Dies Natalis lecture ‘Microscopy: Discovering invention, inventing discovery’
Following in the footsteps of Antoni Van Leeuwenhoek and his groundbreaking microscope, Bernd Rieger and Sjoerd Stallinga unlocked the current world of microscopy, and showed us which innovations led us there, at the 181st birthday of TU Delft.

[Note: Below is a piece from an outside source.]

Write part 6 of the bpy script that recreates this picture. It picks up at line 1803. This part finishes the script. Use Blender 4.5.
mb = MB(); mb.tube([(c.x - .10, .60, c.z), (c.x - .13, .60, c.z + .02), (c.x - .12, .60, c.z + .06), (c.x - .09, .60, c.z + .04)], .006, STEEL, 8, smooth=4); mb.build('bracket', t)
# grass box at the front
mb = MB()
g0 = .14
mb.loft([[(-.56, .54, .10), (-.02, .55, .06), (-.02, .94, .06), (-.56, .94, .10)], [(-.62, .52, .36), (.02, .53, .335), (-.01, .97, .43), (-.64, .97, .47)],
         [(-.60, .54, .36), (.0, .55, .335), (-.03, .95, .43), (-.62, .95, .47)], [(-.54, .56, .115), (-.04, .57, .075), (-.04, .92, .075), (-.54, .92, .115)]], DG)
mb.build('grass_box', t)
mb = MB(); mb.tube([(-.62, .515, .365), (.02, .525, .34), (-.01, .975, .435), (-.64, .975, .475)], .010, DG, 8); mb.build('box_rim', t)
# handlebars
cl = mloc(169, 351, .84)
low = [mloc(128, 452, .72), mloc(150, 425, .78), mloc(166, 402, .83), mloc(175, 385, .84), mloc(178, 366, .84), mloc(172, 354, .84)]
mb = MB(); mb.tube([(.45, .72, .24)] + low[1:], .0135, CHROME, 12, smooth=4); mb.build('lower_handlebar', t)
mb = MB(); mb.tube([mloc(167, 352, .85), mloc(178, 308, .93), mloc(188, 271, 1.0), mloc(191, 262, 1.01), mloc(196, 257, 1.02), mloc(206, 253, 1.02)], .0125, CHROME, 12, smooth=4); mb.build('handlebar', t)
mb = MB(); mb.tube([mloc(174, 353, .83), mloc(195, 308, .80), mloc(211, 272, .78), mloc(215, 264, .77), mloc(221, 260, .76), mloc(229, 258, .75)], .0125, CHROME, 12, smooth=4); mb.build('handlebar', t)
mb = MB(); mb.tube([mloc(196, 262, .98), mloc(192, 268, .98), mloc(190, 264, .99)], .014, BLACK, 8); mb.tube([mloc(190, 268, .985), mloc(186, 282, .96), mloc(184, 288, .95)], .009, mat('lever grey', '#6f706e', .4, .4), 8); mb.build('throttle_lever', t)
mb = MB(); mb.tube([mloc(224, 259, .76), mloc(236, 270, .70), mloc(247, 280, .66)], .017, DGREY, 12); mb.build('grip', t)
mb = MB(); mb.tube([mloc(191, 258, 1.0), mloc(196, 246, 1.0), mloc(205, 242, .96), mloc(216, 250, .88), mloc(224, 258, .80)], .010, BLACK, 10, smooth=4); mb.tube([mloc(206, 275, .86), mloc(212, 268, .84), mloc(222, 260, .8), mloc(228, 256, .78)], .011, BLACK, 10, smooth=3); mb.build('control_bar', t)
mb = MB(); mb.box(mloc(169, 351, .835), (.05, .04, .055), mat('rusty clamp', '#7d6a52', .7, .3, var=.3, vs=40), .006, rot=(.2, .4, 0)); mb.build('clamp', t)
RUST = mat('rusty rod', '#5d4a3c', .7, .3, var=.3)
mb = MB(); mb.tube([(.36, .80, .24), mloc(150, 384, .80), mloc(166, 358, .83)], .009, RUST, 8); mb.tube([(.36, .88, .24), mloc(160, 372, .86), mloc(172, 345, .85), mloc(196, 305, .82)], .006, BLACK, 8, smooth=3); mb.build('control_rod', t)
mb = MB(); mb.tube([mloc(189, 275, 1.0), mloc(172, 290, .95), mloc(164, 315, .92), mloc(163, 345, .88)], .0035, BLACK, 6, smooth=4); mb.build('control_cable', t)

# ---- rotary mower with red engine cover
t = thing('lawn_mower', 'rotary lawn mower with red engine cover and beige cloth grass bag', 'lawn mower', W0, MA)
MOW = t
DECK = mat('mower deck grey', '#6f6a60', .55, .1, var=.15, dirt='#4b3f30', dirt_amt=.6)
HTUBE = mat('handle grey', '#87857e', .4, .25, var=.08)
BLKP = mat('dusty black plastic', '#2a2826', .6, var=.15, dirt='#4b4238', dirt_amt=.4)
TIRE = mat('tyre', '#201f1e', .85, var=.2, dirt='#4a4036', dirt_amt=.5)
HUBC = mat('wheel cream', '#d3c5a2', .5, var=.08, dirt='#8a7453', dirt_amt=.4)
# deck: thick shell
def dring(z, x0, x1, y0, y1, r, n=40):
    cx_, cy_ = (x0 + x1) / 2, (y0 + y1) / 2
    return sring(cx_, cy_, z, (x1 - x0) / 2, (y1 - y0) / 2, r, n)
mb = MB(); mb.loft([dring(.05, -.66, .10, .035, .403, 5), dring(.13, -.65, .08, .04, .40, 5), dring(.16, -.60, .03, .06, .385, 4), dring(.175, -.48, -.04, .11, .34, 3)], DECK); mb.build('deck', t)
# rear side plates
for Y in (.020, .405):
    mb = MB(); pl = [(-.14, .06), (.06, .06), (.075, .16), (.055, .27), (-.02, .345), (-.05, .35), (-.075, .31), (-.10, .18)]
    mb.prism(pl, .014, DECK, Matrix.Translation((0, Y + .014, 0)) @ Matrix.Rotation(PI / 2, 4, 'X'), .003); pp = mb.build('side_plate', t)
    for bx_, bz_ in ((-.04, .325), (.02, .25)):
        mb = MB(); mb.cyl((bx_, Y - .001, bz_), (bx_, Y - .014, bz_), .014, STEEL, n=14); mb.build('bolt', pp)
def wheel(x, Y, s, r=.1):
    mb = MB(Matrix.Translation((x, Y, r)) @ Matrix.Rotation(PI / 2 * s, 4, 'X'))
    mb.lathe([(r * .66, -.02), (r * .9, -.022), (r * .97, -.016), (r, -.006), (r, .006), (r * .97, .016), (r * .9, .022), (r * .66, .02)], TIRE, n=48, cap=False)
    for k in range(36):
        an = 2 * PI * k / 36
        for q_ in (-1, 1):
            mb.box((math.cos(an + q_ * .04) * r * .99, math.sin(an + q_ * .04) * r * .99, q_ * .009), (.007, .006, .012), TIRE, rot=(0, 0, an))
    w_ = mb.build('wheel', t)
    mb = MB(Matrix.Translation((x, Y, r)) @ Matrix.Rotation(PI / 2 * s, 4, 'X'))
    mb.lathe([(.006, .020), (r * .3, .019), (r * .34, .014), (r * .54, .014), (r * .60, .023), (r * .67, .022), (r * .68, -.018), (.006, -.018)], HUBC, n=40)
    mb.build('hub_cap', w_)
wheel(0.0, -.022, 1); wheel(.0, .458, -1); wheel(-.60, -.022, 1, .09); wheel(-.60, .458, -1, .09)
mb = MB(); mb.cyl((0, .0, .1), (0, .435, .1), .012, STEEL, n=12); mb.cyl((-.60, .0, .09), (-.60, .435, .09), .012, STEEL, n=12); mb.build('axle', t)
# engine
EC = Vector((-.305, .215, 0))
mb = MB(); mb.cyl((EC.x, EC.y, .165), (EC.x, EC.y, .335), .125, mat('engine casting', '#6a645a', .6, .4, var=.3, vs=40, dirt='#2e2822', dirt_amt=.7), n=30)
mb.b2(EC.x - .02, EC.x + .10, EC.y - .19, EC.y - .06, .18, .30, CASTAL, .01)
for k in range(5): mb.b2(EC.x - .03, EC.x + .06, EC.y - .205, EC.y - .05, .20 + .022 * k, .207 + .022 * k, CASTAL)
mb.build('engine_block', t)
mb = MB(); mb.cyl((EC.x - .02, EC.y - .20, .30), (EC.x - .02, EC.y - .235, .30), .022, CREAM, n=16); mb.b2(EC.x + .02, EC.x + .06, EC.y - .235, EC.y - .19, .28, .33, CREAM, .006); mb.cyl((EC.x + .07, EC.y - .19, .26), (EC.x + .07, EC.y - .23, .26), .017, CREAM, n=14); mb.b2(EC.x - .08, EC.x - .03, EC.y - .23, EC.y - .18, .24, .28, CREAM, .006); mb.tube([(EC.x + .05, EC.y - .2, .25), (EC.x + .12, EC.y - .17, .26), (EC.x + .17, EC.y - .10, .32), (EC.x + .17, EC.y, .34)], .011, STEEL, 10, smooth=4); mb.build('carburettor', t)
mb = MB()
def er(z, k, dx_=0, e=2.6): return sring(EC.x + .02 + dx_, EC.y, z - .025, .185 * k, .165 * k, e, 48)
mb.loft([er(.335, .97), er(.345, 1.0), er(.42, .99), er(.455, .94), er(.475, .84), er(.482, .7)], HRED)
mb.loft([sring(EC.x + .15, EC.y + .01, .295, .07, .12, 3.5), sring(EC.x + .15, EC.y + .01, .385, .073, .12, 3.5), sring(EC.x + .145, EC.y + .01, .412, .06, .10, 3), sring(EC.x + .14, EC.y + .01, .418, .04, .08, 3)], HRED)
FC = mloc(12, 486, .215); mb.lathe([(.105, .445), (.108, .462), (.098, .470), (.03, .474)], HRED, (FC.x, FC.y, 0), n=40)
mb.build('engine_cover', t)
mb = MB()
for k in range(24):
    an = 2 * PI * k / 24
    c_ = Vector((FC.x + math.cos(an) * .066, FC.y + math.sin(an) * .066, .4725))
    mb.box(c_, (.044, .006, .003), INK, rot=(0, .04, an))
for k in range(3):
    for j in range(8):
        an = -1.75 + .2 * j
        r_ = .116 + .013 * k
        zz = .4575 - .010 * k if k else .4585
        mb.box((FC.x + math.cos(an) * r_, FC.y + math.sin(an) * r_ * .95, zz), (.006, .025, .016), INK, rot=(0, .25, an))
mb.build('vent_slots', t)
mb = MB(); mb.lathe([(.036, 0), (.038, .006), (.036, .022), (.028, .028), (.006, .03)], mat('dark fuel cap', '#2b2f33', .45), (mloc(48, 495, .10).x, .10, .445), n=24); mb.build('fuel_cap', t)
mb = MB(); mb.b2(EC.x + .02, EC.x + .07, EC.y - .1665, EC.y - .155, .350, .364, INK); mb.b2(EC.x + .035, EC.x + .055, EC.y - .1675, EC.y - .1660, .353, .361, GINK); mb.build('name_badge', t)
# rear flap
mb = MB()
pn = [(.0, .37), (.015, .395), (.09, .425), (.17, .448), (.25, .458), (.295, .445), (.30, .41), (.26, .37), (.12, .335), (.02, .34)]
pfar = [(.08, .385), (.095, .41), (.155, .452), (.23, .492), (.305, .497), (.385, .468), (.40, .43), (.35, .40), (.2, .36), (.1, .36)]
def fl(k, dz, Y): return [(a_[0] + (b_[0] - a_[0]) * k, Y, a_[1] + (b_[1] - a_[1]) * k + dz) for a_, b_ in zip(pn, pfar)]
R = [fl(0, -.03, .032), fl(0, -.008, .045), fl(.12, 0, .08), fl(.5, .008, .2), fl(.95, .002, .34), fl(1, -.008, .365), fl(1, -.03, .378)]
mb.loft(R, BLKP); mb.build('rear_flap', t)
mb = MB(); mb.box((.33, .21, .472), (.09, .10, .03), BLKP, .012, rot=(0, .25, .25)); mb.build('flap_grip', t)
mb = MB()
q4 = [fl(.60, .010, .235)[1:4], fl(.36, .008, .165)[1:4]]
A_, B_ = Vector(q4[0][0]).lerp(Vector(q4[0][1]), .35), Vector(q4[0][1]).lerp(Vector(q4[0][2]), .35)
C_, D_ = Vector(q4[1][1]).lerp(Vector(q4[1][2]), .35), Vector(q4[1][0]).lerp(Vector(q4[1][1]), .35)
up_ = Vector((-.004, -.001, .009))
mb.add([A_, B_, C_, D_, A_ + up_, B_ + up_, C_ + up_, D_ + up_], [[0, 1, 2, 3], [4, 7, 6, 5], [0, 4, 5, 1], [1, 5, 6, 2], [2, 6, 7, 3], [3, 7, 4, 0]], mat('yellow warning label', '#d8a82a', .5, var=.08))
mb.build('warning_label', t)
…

Thanks to Antoni van Leeuwenhoek, TU Delft is known as the birthplace of microscopy. The modern-day successors of Van Leeuwenhoek have penetrated the barriers of the cell in their search for the biochemical basis of life itself. Using modern optical microscopes, they see molecular interactions far smaller than the wavelength of visible light. The technique was first used in 2006. According to classic physics, this is impossible, but the technique of single molecule localisation microscopy actually transforms a microscope into a nano-scope. At TU Delft, Prof. Bernd Rieger and Prof. Sjoerd Stallinga (Faculty of Applied Sciences) work to make super-resolution microscopy even more precise. It’s no less than astonishing to see that, 350 years after Van Leeuwenhoek, our TU Delft researchers are still further improving the optical microscope. Both researchers gave a lecture during our universities’ 181st Dies Natalis, sharing the latest innovation insights into one of our most known TU Delft innovations: Microscopy.